Não estamos falando aqui de moralismo caduco. Ética e moral sadia, no sentido buddhista, significam o cuidado atencioso nas relações. Que ações causam o quê em nossa rede? “A vida é minha e eu faço o que eu quero, ninguém tem nada a ver com isso“, frase tão comum de se ouvir por todos os cantos atualmente, é algo que até dói aos ouvidos sensíveis.
Uma das diferenças entre ética e moralismo, é que neste último todas as ações são vistas como benéficas ou maléficas, boas ou más. Há uma rigidez do pensamento, rigidez que infelizmente também ocorre entre muitos buddhistas com suas traduções de samma como “correto”. Ação correta, fala correta, etc. Isso não está errado, mas faz com que alguns pensem que há correto e incorreto em todos os fatores do óctuplo caminho. Na ética isso muda. Ela é mais sutil, mais refinada, exige mais inteligência. Não se trata de classificar ações em si como corretas ou incorretas, boas ou más. O cerne da questão aqui é se são apropriadas ou não. Uma ação não precisa ser feita com “intenções maléficas” (vejam o tema das boas intenções) para que seja inapropriada.
A adequação ou não, propriedade ou não, de uma ação baseia-se naquela percepção, proveniente de um coração claro, que leva em consideração não apenas o “eu, meu e meu eu”, mas se uma dada ação, palavra ou mesmo pensamento, são apropriados ou não num contexto maior. Moralismo somente vê se uma intenção é boa ou má. Ética compreende o contexto, leva em conta a honradez, justiça, história, circunstância. A ética ocorre no contexto da inteligência não dominada completamente pela paixão, ambição, malevolência, confusão mental.
Samma kammanta, o comportamento correto, não se refere, assim, a apenas se uma ação tem boa ou má intenção (no contexto restrito do “bom para MIM”). Somente o sentir incômodo, angústia, desconfiança de que poderá causar desconforto ou apreensão ao pensar na ação ou fazer a ação, já seriam dicas suficientes para alguém iniciar a decisão ética. É por isso que ética tem a ver com inteligência e sutileza. Tem a ver com um coração sensível ao espaço em torno. Significa estar observante do contexto, ao invés de desconectado dos sinais morais revelando-se na mente. Num coração prudente, a dúvida se uma ação causará desconfortos ou transtornos, já basta para acender o senso moral.

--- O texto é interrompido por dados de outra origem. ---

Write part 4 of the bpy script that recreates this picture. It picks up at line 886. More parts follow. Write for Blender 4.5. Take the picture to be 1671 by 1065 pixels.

Me parece que a ética, o cultivo de certas virtudes não só são precedidos por uma ‘mente livre’, como facilita esta liberdade. A generosidade, por exemplo, uma vez que ‘silencia’ o desejo sensual – responsável por nos fazer ver da realidade, apenas, o que confirma nossa própria preferência – concede ao outro o ‘benefício da compreensão’. Ser generoso, portanto, é uma forma de manter-se aberto à linguagem em torno: uma realidade que pode ou não ser traduzida verbalmente. E o dever que procede da possível compreensão dessa linguagem é sempre um dever ético.
Divago?…
Façam isso então! Pois são nessas questões que a grande maioria dos problemas de todas as pessoas giram em torno! Raros têm dores de cabeça por causa do vazio ou de outros pontos de doutrina, mas muito inconveniente e sofrimento é feito a si e aos outros por causa de ações e pensamentos inapropriados.
“Muitos querem saber sobre vacuidade, não-eu, estágios de insight, etc. O comportamento ético acaba negligenciado.”
Perfeito. Não adianta querer alcançar uma mente pacífica através do treinamento da meditação, se esquecemos da fundação, Sila.
Gostei das “dicas”… são bons parâmetros para avaliação do nosso comportamento.
Acho que vale uma discussão em cima desse post pelos grupos Nalanda.